According to Wong Aung, the international coordinator of SGM, despite reports from the Chinese media about the project’s commencement, in fact the risk of local opposition and conflict is too great for the project to make much progress this year.
“It is impossible to start now; maybe just some foundations in Arakan State or Magwe. Before they start they will have to clear out all political, ethnic and conflict issues on the border. They will have to deploy propagation in so many places along the pipeline first, to ensure security.”
The sale of gas and oil is currently the junta’s biggest earner, bringing in almost US $3.5 billion annually. According to the report, from 2013 onwards the Shwe Gas Project, which is headed by the South Korean company Daewoo International, will bring in close to another US $1 billion.
This has raised concerns among pro-democracy campaigners and analysts, who say the deal will entrench military rule in the country by financing the regime and strengthening their political clout in the region.
Wong Aung said “It will harm the democratic process if the regime continues to receive the revenue from this sector… . The regime is receiving that money and creating conflicts in the ethnic areas. Basically, institutional investors and companies who are supporting the regime's projects are damaging the stability of the region.”
According to Larry Jagan, a long-term observer of Sino-Burmese relations, “One of China's main concerns is natural resources, so any major project is important to them from an economic point of view.”

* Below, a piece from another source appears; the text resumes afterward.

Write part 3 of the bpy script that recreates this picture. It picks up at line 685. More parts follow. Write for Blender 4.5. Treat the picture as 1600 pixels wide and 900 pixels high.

This is of particular significance with the pipeline agreement as it offers China an alternative trade route for oil and gas from Africa and the Middle East too. Until now, such imports have had to pass through the US-Navy controlled Malacca Strait taking seven days longer than they would through Burma.
“One thing that is apparent [from the recent conflict in northern Shan State] is that Burma holds the cards.
The opposition thinks that China could influence Burma if they want to, but these projects give Burma the upper hand”
“Although economically important to China, Burma is also strategically crucial to China as it is its staunchest ally in Southeast Asia [and] opposed to US interests in the region.”
“There is no doubt that Chinese investment and Burma’s trade with the rest of Asia reduces the impact of Western sanctions,” Larry said.
Experience from past gas and oil developments in Burma have led SGM to believe that the pipelines will cause “forced labour, forced relocation, land confiscation and a host of abuses by soldiers deployed in the area.” According to SGM's report, there are currently an estimated 13,200 soldiers stationed along the pipeline route, mostly in areas that haven’t seen significant armed conflict for decades.
According to Naing Win of Kyauk Phyu Township in Arakan State, where the pipeline will begin, “Most people depend on fishing for survival, but they are prohibited by the navy to fish within 10km of the gas fields. The Navy often steal their fish and gas and oil and [harass] them outrageously.” Because of this, local people find it difficult to survive and provide an education for their children.
Another major concern is the threat of forced relocation of civilian families to make way for the pipeline and other related infrastructure. Stretching around 1,000 km in Burma, the pipeline will cut through many densely populated areas. According to Khur Hseng, “Thousands of people will be forced to leave their homes in Shan State alone.” Recent projects in the region, such as the Tasang Dam, have forced hundreds of thousand of men, women and children into the jungle and to other countries to start a new life.
As the report highlights, while the regime’s profits from the export of electricity and fossil fuels become increasingly lucrative, civilian energy needs are persistently neglected. The national per capita energy consumption currently amounts to less than 5 percent of that in Thailand or China. Arakan State, the source of the gas, is not connected to the national grid and over 90 percent of the population still use candles for light and firewood for cooking.
While the junta continues to make war in ethnic regions and display no regard for civilian needs, many campaigners feel that change can only come when all foreign companies and financial institutions halt investment in such projects. Despite sanctions and Western rhetoric, both CNPC and Petrochina, who will distribute the gas in China, have received significant financial backing from the West in recent years, from banks such as Morgan Stanley, Deutsche Bank and Goldman Sachs.
According to Wong Aung “The USA and EU need to re-impose stronger sanctions and consider a practical way to get a positive outcome because the regime has so many channels to oppose the sanctions compared with 10 years ago. While locally registered companies continue to gain financial backing from the USA and EU, sanctions are becoming just a notion for these governments.”
“I would like to raise this issue among foreign governments, companies and the various institutional investors involved in this project: they should support the democratic process for Burma,” he said.
JJ Kim is a freelance writer based in Thailand.